Campus & community, Campus news

Campus website gives old stuff a new life

By Wendy Edelstein

Reusable objects deserve a second chance. That’s the thinking behind a recently launched campus website that aims to decrease waste by helping Berkeley students, faculty, staff, and departments divest of unwanted items and find things they need.

The goal of the Exchange is to motivate people to give stuff away, rather than throw it into the garbage and add to the landfill.

The Exchange website.

The Exchange website.

The Exchange is modeled after the Freecycle Network, a global nonprofit compromising more than 4,800 local groups that facilitates materials exchange. Use of the Exchange is limited to members of the campus community and requires a berkeley.edu email address to register.

The website, which went live this spring, quickly became populated with the kinds of items one might expect — bookshelves, binders, back issues of magazines, desks, moving boxes, and kitchen utensils and cookware — along with objects like a bowling ball and an old upright piano.

The Exchange is the virtual face of the campus’s ReUSE program, which hosts material-exchange stations in academic buildings and residential halls that student-volunteers keep stocked with office supplies and other materials. A list of the station locations is available on the ReUSE website . Program volunteers are also available to do pickups from departments.

“A lot of people think recycling is good enough, but it isn’t 100 percent efficient,” says Kimberly Lam, a junior majoring in environmental science in the College of Natural Resources.
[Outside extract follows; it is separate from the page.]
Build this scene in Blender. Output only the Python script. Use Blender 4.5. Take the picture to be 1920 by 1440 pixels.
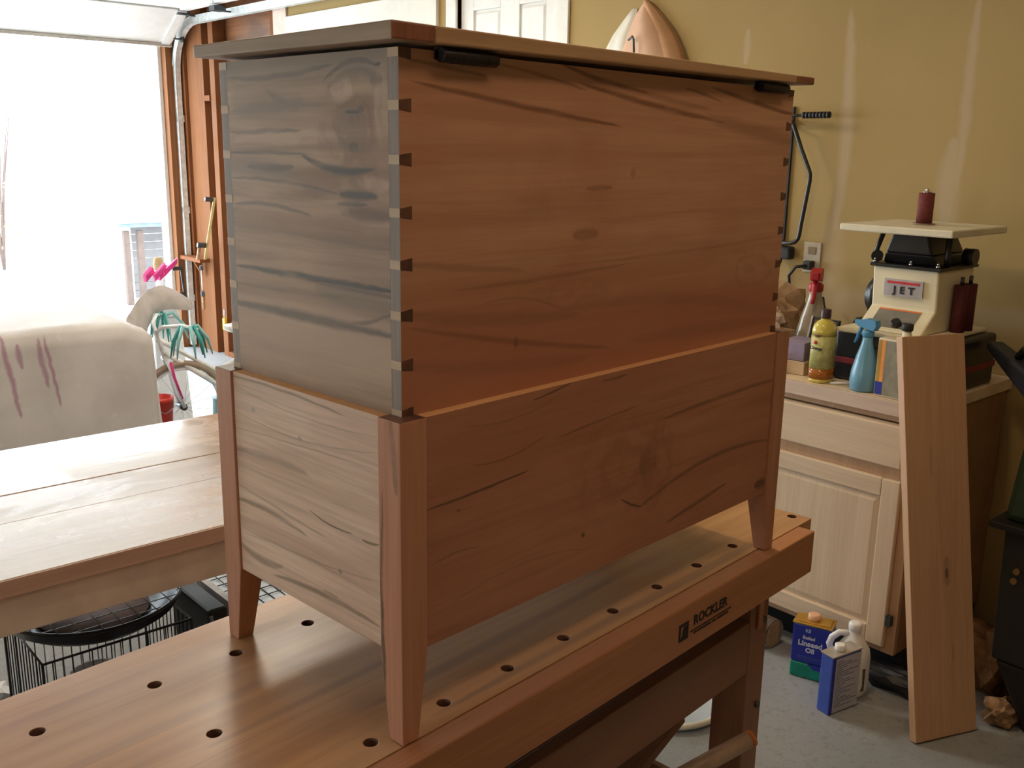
import bpy, bmesh, math, random
from math import sin, cos, pi, radians, sqrt
from mathutils import Vector, Matrix, Euler

random.seed(7)
for o in list(bpy.data.objects): bpy.data.objects.remove(o)
SC = bpy.context.scene
COL = SC.collection

# ------------------------------------------------------------------ camera
cd = bpy.data.cameras.new('camera'); cam = bpy.data.objects.new('camera', cd); COL.objects.link(cam)
cd.sensor_width = 36; cd.lens = 34.363; cd.clip_start = .05; cd.clip_end = 300
cam.location = (-.7004, -.8476, .736)
cam.rotation_euler = (radians(76.501), radians(-.95), radians(-46.111))
SC.camera = cam

# ------------------------------------------------------------------ light
A = radians(-4.5)                       # the garage is turned a little against the bench
UX, VX = Vector((cos(A), sin(A), 0)), Vector((-sin(A), cos(A), 0))
def W(u, v, z=0.0): return UX*u + VX*v + Vector((0, 0, z))
F = -.88                                # garage floor (bench top is z = 0)

wd = bpy.data.worlds.new('sky'); SC.world = wd; wd.use_nodes = True
bg = wd.node_tree.nodes['Background']
bg.inputs[0].default_value = (.80, .92, 1.0, 1); bg.inputs[1].default_value = 11.0

sd = bpy.data.lights.new('sun', 'SUN'); sun = bpy.data.objects.new('sun', sd); COL.objects.link(sun)
sd.energy = 9; sd.angle = radians(1.5); sd.color = (1, .95, .86)
sun.rotation_euler = Vector((-.15, -.68, -.70)).to_track_quat('-Z', 'Y').to_euler()

pd = bpy.data.lights.new('sky_portal', 'AREA'); po = bpy.data.objects.new('sky_portal', pd); COL.objects.link(po)
pd.shape = 'RECTANGLE'; pd.size = 4.9; pd.size_y = 2.35; pd.cycles.is_portal = True
po.location = W(.15, 6.95, .3); po.rotation_euler = (radians(-90), 0, A)     # faces into the garage

pd2 = bpy.data.lights.new('fill_window_portal', 'AREA'); po2 = bpy.data.objects.new('fill_window_portal', pd2); COL.objects.link(po2)  # sky sampling for the added side window
pd2.shape = 'RECTANGLE'; pd2.size = .9; pd2.size_y = .8; pd2.cycles.is_portal = True
po2.location = W(-3.22, .45, .7); po2.rotation_euler = Euler((radians(90), 0, radians(-90)+A)).to_matrix().to_euler()   # faces +u

ld = bpy.data.lights.new('wall_fill_light', 'AREA'); lo = bpy.data.objects.new('wall_fill_light', ld); COL.objects.link(lo)  # added fill, brightens the right wall near the house door
ld.shape = 'RECTANGLE'; ld.size = .5; ld.size_y = .5; ld.energy = 33; ld.color = (1, .90, .74)
lo.location = W(1.3, 2.9, 1.88); lo.rotation_euler = (0, 0, A)
l2 = bpy.data.lights.new('rear_fill_light', 'AREA'); lo2 = bpy.data.objects.new('rear_fill_light', l2); COL.objects.link(lo2)  # added warm fill standing in for bounce on the chest's hinge side
l2.shape = 'RECTANGLE'; l2.size = 1.2; l2.size_y = .3; l2.energy = 7.5; l2.color = (1, .72, .50)
lo2.location = W(.40, -.80, 1.88); lo2.rotation_euler = (0, 0, A)
l3 = bpy.data.lights.new('opener_lamp', 'AREA'); lo3 = bpy.data.objects.new('opener_lamp', l3); COL.objects.link(lo3)
l3.shape = 'DISK'; l3.size = .20; l3.energy = 9; l3.color = (1, .77, .46)
lo3.location = W(1.0, .50, 1.85); lo3.rotation_euler = (0, 0, A)

vs = SC.view_settings
vs.view_transform = 'Standard'; vs.look = 'None'; vs.gamma = 1; vs.use_curve_mapping = False
vs.exposure = 0.0

# ------------------------------------------------------------------ materials
def srgb(r, g, b):
    f = lambda c: (c/255/12.92) if c/255 <= .04045 else ((c/255+.055)/1.055)**2.4
    return (f(r), f(g), f(b), 1)

class NT:
    def __init__(s, name):
        s.m = bpy.data.materials.new(name); s.m.use_nodes = True
        s.t = s.m.node_tree; s.b = s.t.nodes['Principled BSDF']
    def n(s, typ, **k):
        nd = s.t.nodes.new(typ)
        for a, v in k.items(): setattr(nd, a, v)
        return nd
    def l(s, a, b): s.t.links.new(a, b)
    def val(s, sock, v):
        if hasattr(v, 'is_linked') or isinstance(v, bpy.types.NodeSocket): s.l(v, sock)
        else: sock.default_value = v
    def math(s, op, a, b=0.0, c=None, clamp=False):
        nd = s.n('ShaderNodeMath', operation=op); nd.use_clamp = clamp
        s.val(nd.inputs[0], a); s.val(nd.inputs[1], b)
        if c is not None: s.val(nd.inputs[2], c)
        return nd.outputs[0]
    def mix(s, fac, a, b, mode='MIX'):
        nd = s.n('ShaderNodeMix', data_type='RGBA', blend_type=mode)
        s.val(nd.inputs[0], fac); s.val(nd.inputs[6], a); s.val(nd.inputs[7], b)
        return nd.outputs[2]
    def coord(s, scale=(1,1,1), rot=(0,0,0), loc=(0,0,0)):
        if not hasattr(s, '_tc'): s._tc = s.n('ShaderNodeTexCoord')
        mp = s.n('ShaderNodeMapping'); s.l(s._tc.outputs['Object'], mp.inputs[0])
        mp.inputs['Scale'].default_value = scale; mp.inputs['Rotation'].default_value = rot; mp.inputs['Location'].default_value = loc
        return mp.outputs[0]
    def noise(s, vec, scale=5, detail=4, rough=.55, dist=0.0):
        nd = s.n('ShaderNodeTexNoise'); s.l(vec, nd.inputs['Vector'])
        nd.inputs['Scale'].default_value = scale; nd.inputs['Detail'].default_value = detail
        nd.inputs['Roughness'].default_value = rough; nd.inputs['Distortion'].default_value = dist
        return nd.outputs[0]
    def rng(s, v, a, b, c=0.0, d=1.0):
        nd = s.n('ShaderNodeMapRange'); nd.interpolation_type = 'SMOOTHSTEP'
        for i, x in enumerate((v, a, b, c, d)): s.val(nd.inputs[i], x)
        return nd.outputs[0]
    def bump(s, h, strength=.1, dist=.002):
        bp = s.n('ShaderNodeBump'); bp.inputs['Strength'].default_value = strength; bp.inputs['Distance'].default_value = dist
        s.l(h, bp.inputs['Height']); s.l(bp.outputs[0], s.b.inputs['Normal'])

def stroke_group():
    g = bpy.data.node_groups.new('wood_streak', 'ShaderNodeTree')
    for nm in ('a', 'b', 'a0', 'b0', 'k1', 'k2', 'h', 't', 'dark'):
        g.interface.new_socket(nm, in_out='INPUT', socket_type='NodeSocketFloat')
    g.interface.new_socket('mask', in_out='OUTPUT', socket_type='NodeSocketFloat')
    gi = g.nodes.new('NodeGroupInput'); go = g.nodes.new('NodeGroupOutput')
    I = {s.name: s for s in gi.outputs}
    def M(op, a, b=0.0, clamp=False):
        nd = g.nodes.new('ShaderNodeMath'); nd.operation = op; nd.use_clamp = clamp
        for i, x in enumerate((a, b)):
            if isinstance(x, bpy.types.NodeSocket): g.links.new(x, nd.inputs[i])
            else: nd.inputs[i].default_value = x
        return nd.outputs[0]
    da = M('SUBTRACT', I['a'], I['a0']); da2 = M('MULTIPLY', da, da)
    cur = M('ADD', M('ADD', I['b0'], M('MULTIPLY', I['k1'], da)), M('MULTIPLY', I['k2'], da2))
    d = M('ABSOLUTE', M('SUBTRACT', I['b'], cur))
    r = M('DIVIDE', da, I['h']); tp = M('MAXIMUM', M('SUBTRACT', 1.0, M('MULTIPLY', r, r)), 0.0)
    w = M('MULTIPLY', I['t'], M('POWER', tp, .5))
    x = M('DIVIDE', d, M('ADD', M('MULTIPLY', w, 1.35), 1e-5))
    m = M('SUBTRACT', 1.0, x, True); m = M('MULTIPLY', m, 1.45, True)
    m = M('MULTIPLY', m, M('MULTIPLY', tp, 4.0, True))
    g.links.new(M('MULTIPLY', m, I['dark']), go.inputs[0])
    return g
STREAK = stroke_group()

def add_strokes(nt, a, b, strokes):
    acc = None
    for st in strokes:
        gn = nt.n('ShaderNodeGroup', node_tree=STREAK)
        nt.l(a, gn.inputs['a']); nt.l(b, gn.inputs['b'])
        for k, v in zip(('a0', 'b0', 'k1', 'k2', 'h', 't', 'dark'), st): gn.inputs[k].default_value = v
        acc = gn.outputs[0] if acc is None else nt.math('MAXIMUM', acc, gn.outputs[0])
    return acc

def mat(name, col, rough=.5, metal=0.0, var=.12, scale=12, bump=.0, spec=.5, trans=0.0, emit=None, alpha=1):
    nt = NT(name); v = nt.coord()
    n = nt.noise(v, scale, 5)
    dk = tuple(c*(1-var*1.6) for c in col[:3])+(1,); lt = tuple(min(1, c*(1+var)) for c in col[:3])+(1,)
    nt.l(nt.mix(nt.rng(n, .3, .7), dk, lt), nt.b.inputs['Base Color'])
    nt.b.inputs['Roughness'].default_value = rough; nt.b.inputs['Metallic'].default_value = metal
    nt.b.inputs['Specular IOR Level'].default_value = spec
    nt.b.inputs['Transmission Weight'].default_value = trans
    if bump: nt.bump(n, bump, .003)
    if emit: nt.b.inputs['Emission Color'].default_value = emit[0]; nt.b.inputs['Emission Strength'].default_value = emit[1]
    return nt.m

def wood(name, light, dark, axis=0, strokes=None, plane='xz', streak=(.05, .03, .025, 1), rough=.45, grain=1.0, fine=1.0,
         tints=(), tilt=0.0, seed=0.0, patch=None, patch_amt=.35, wob=.006, rings=None, coat=0.0, bump=.06, spec=.5, gscale=1.0):
    nt = NT(name)
    s = [26*gscale]*3; s[axis] = 1.7*gscale
    rot = [0, 0, 0]
    if tilt: rot[1 if plane == 'xz' else 0] = tilt
    v = nt.coord(tuple(s), tuple(rot), (seed, seed*1.7, seed*.6))
    band = nt.noise(v, 1.0, 5, .6, .6)
    s2 = [170*gscale]*3; s2[axis] = 5*gscale
    v2 = nt.coord(tuple(s2), tuple(rot), (seed, 0, seed))
    fn = nt.noise(v2, 1.0, 3, .6, .2)
    big = nt.noise(nt.coord((3, 3, 5), (0, 0, 0), (seed*2, seed, 0)), 1.2, 3)
    col = nt.mix(nt.math('MULTIPLY', nt.rng(band, .40, .66), grain), light, dark)
    if patch: col = nt.mix(nt.math('MULTIPLY', nt.rng(big, .42, .68), patch_amt), col, patch)
    col = nt.mix(nt.math('MULTIPLY', nt.rng(fn, .35, .7), .16*fine), col, tuple(c*.45 for c in dark[:3])+(1,))
    sep = nt.n('ShaderNodeSeparateXYZ'); nt.l(nt.coord(), sep.inputs[0])
    a = sep.outputs[0 if plane == 'xz' else 1]; b = sep.outputs[2]
    if plane == 'zy': a = sep.outputs[2]; b = sep.outputs[1]
    if strokes or rings:
        wn = nt.noise(nt.coord((1, 1, 1), (0, 0, 0), (seed, 3, 1)), 22, 4, .6)
        b = nt.math('ADD', b, nt.math('MULTIPLY', nt.math('SUBTRACT', wn, .5), wob))
    for (tl, tc) in tints:
        tn = nt.noise(nt.coord((9, 9, 9) if plane == 'zy' else (5, 5, 26), (0, 0, 0), (seed, 7, 2)), 1.0, 5, .65)
        bt_ = nt.math('ADD', b, nt.math('MULTIPLY', nt.math('SUBTRACT', tn, .5), .035))
        m = add_strokes(nt, a, bt_, [(q[0], q[1], q[2], q[3], q[4]*1.1, q[5]*1.5, q[6]) for q in tl])
        col = nt.mix(m, col, tc)
    if rings:
        for (a0, b0, ra, rb, freq, amt) in rings:
            dx = nt.math('DIVIDE', nt.math('SUBTRACT', a, a0), ra); dz = nt.math('DIVIDE', nt.math('SUBTRACT', b, b0), rb)
            r = nt.math('SQRT', nt.math('ADD', nt.math('MULTIPLY', dx, dx), nt.math('MULTIPLY', dz, dz)))
            wn2 = nt.noise(nt.coord((1, 1, 1), (0, 0, 0), (seed+5, 0, 4)), 17, 5, .65)
            ph = nt.math('ADD', nt.math('MULTIPLY', r, freq), nt.math('MULTIPLY', wn2, 17.0))
            rg = nt.math('MULTIPLY', nt.math('ADD', nt.math('SINE', ph), 1.0), .5)
            fall = nt.rng(r, .25, 1.0, 1.0, 0.0)
            col = nt.mix(nt.math('MULTIPLY', nt.math('MULTIPLY', nt.math('POWER', rg, 2.0), fall), amt), col, tuple(c*.55 for c in dark[:3])+(1,))
    if strokes:
        m = add_strokes(nt, a, b, strokes)
        brk = nt.rng(nt.noise(nt.coord((40, 40, 40) if axis == 2 else (14, 14, 90)), 1.0, 3), .2, .55, .55, 1.0)
        col = nt.mix(nt.math('MULTIPLY', m, brk), col, streak)
    nt.l(col, nt.b.inputs['Base Color'])
    rr = nt.rng(big, .3, .7, rough-.05, rough+.07); nt.l(rr, nt.b.inputs['Roughness'])
    nt.b.inputs['Coat Weight'].default_value = coat; nt.b.inputs['Coat Roughness'].default_value = .12
    nt.b.inputs['Specular IOR Level'].default_value = spec
    nt.bump(fn, bump, .001)
    return nt.m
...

Lam co-manages the program with Sarah Cowan, a senior art-history major who wrote grants to secure funding for the Exchange site.

Reuse extends an item’s life cycle, says Lam. By doing so, “you reduce the amount of resources, energy, and monetary costs that would go into manufacturing and creating brand new materials.”

Using items passed along by friends or family used to be known as being frugal or thrifty, says Lam. “Now people are finally seeing that adopting the ethics of ‘reuse’ is crucial in our efforts toward building a sustainable future.”